Conclusion. For all of the foregoing reasons, we affirm the judgment for the defendants.
So ordered.
This is the second time this matter has come before us. The first time, we remanded for further consideration of whether statements by the town solicitor and mayor indicating the plaintiffs had a longer time to appeal the building permit estopped the town from claiming the plaintiffs had filed a late appeal. McIntyre v. Zoning Bd. of Appeals of Braintree, 89 Mass. App. Ct. 1119, 2016 WL 1621937 (2016) (decision pursuant to our rule 1:28). On remand, the Land Court judge rejected the estoppel claim. See O'Blenes v. Zoning Bd. of Appeals of Lynn, 397 Mass. 555, 558-559, 492 N.E.2d 354 (1986). The plaintiffs do not challenge the judge's decision on the estoppel issue in this appeal and we do not address it.

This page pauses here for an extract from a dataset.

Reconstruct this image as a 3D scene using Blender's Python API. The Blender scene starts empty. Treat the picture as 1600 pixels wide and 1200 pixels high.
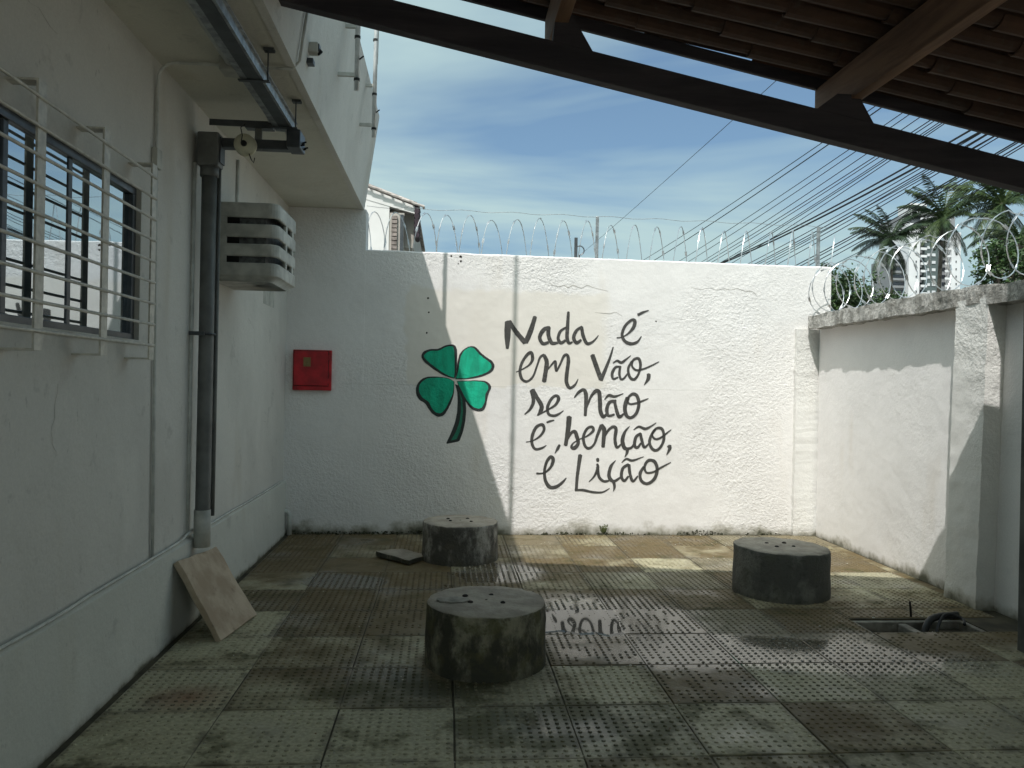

We recite the undisputed facts taken from the record relevant only to the narrow jurisdictional issue on appeal. For a more detailed summary of the factual and procedural background see McIntyre v. Zoning Bd. of Appeals of Braintree, 89 Mass. App. Ct. 1119, 2016 WL 1621937 (2016).
Defendant JJM Myrtle Street Corporation subsequently purchased the lot from Mento in November, 2013.
The plaintiffs' action sought to annul the decision of the board pursuant to G. L. c. 40A, § 17 ; requested relief in the nature of mandamus pursuant to G. L. c. 249, § 5 ; and also sought additional declaratory relief.
Because there is no requirement that notice to abutters or even public notice be given of a building permit application or issuance, "difficult questions concerning adequacy of notice may arise at the margins" when parties in interest do not receive notice until after a period of time in the thirty-day appeal period has already elapsed. Connors, 460 Mass. at 798 n.10, 955 N.E.2d 905. Here, the plaintiffs admittedly learned of the building permit the day after it was issued. As a result, there is no issue with regard to adequacy of notice.
The plaintiffs cite no authority for their assertion that the board may waive the time limit to file an appeal.